GOAL
Write out the material exactly, with the pictures left out.

──────── SOURCE MATERIAL

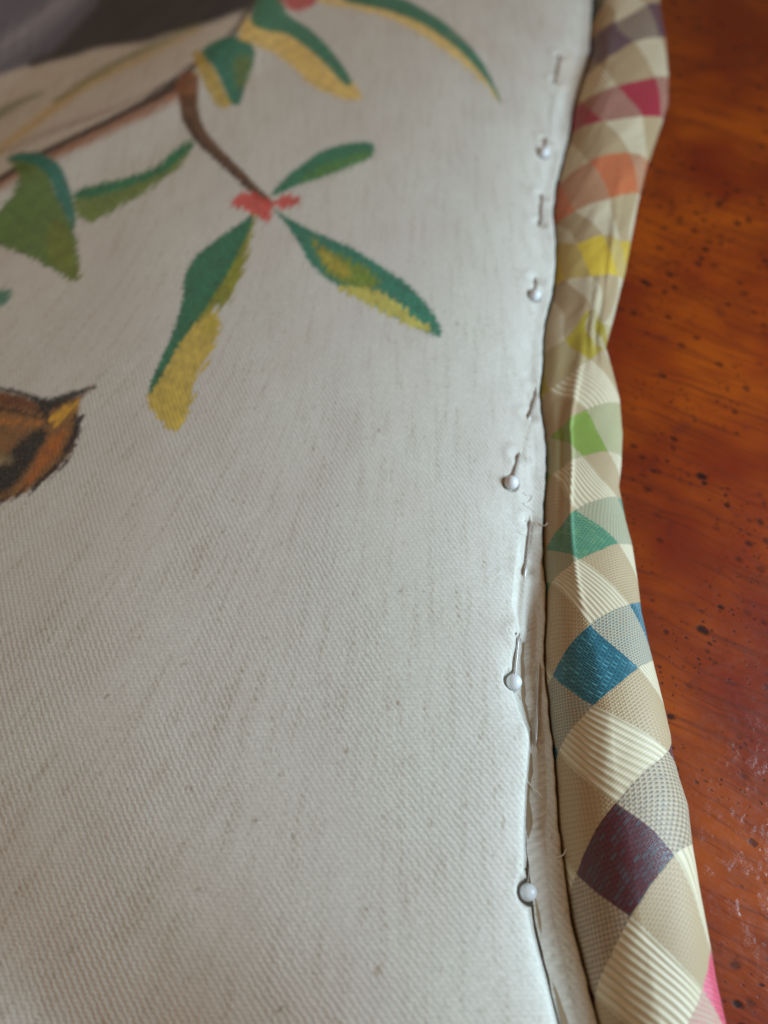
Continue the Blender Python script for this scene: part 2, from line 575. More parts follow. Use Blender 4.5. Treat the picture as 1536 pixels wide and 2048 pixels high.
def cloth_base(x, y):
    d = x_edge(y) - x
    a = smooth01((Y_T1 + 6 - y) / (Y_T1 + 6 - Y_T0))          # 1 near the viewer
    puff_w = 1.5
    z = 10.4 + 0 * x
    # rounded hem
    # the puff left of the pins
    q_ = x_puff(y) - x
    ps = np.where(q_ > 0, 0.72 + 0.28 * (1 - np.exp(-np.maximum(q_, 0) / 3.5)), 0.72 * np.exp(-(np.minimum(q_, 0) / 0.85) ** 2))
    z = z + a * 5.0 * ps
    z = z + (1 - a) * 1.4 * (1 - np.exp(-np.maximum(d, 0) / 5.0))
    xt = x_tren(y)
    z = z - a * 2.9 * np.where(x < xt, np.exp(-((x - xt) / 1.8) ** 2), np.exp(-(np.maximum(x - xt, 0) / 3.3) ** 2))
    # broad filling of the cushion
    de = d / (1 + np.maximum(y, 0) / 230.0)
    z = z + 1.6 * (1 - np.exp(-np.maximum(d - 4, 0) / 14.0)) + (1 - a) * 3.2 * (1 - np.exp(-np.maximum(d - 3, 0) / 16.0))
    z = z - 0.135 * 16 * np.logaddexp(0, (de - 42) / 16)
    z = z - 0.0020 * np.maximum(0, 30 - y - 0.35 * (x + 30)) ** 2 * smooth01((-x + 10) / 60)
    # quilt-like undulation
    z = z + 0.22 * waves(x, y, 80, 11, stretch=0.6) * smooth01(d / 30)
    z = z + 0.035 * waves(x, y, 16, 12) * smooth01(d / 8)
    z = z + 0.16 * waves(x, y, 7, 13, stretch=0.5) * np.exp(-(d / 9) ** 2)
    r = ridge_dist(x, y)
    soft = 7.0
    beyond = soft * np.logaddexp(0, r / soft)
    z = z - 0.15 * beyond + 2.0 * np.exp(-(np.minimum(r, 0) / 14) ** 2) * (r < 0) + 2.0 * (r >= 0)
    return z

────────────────

RESPONSE TO THIS EXERCISE
Continue the Blender Python script for this scene: part 2, from line 575. More parts follow. Use Blender 4.5. Treat the picture as 1536 pixels wide and 2048 pixels high.
def cloth_base(x, y):
    d = x_edge(y) - x
    a = smooth01((Y_T1 + 6 - y) / (Y_T1 + 6 - Y_T0))          # 1 near the viewer
    puff_w = 1.5
    z = 10.4 + 0 * x
    # rounded hem
    # the puff left of the pins
    q_ = x_puff(y) - x
    ps = np.where(q_ > 0, 0.72 + 0.28 * (1 - np.exp(-np.maximum(q_, 0) / 3.5)), 0.72 * np.exp(-(np.minimum(q_, 0) / 0.85) ** 2))
    z = z + a * 5.0 * ps
    z = z + (1 - a) * 1.4 * (1 - np.exp(-np.maximum(d, 0) / 5.0))
    xt = x_tren(y)
    z = z - a * 2.9 * np.where(x < xt, np.exp(-((x - xt) / 1.8) ** 2), np.exp(-(np.maximum(x - xt, 0) / 3.3) ** 2))
    # broad filling of the cushion
    de = d / (1 + np.maximum(y, 0) / 230.0)
    z = z + 1.6 * (1 - np.exp(-np.maximum(d - 4, 0) / 14.0)) + (1 - a) * 3.2 * (1 - np.exp(-np.maximum(d - 3, 0) / 16.0))
    z = z - 0.135 * 16 * np.logaddexp(0, (de - 42) / 16)
    z = z - 0.0020 * np.maximum(0, 30 - y - 0.35 * (x + 30)) ** 2 * smooth01((-x + 10) / 60)
    # quilt-like undulation
    z = z + 0.22 * waves(x, y, 80, 11, stretch=0.6) * smooth01(d / 30)
    z = z + 0.035 * waves(x, y, 16, 12) * smooth01(d / 8)
    z = z + 0.16 * waves(x, y, 7, 13, stretch=0.5) * np.exp(-(d / 9) ** 2)
    r = ridge_dist(x, y)
    soft = 7.0
    beyond = soft * np.logaddexp(0, r / soft)
    z = z - 0.15 * beyond + 2.0 * np.exp(-(np.minimum(r, 0) / 14) ** 2) * (r < 0) + 2.0 * (r >= 0)
    return z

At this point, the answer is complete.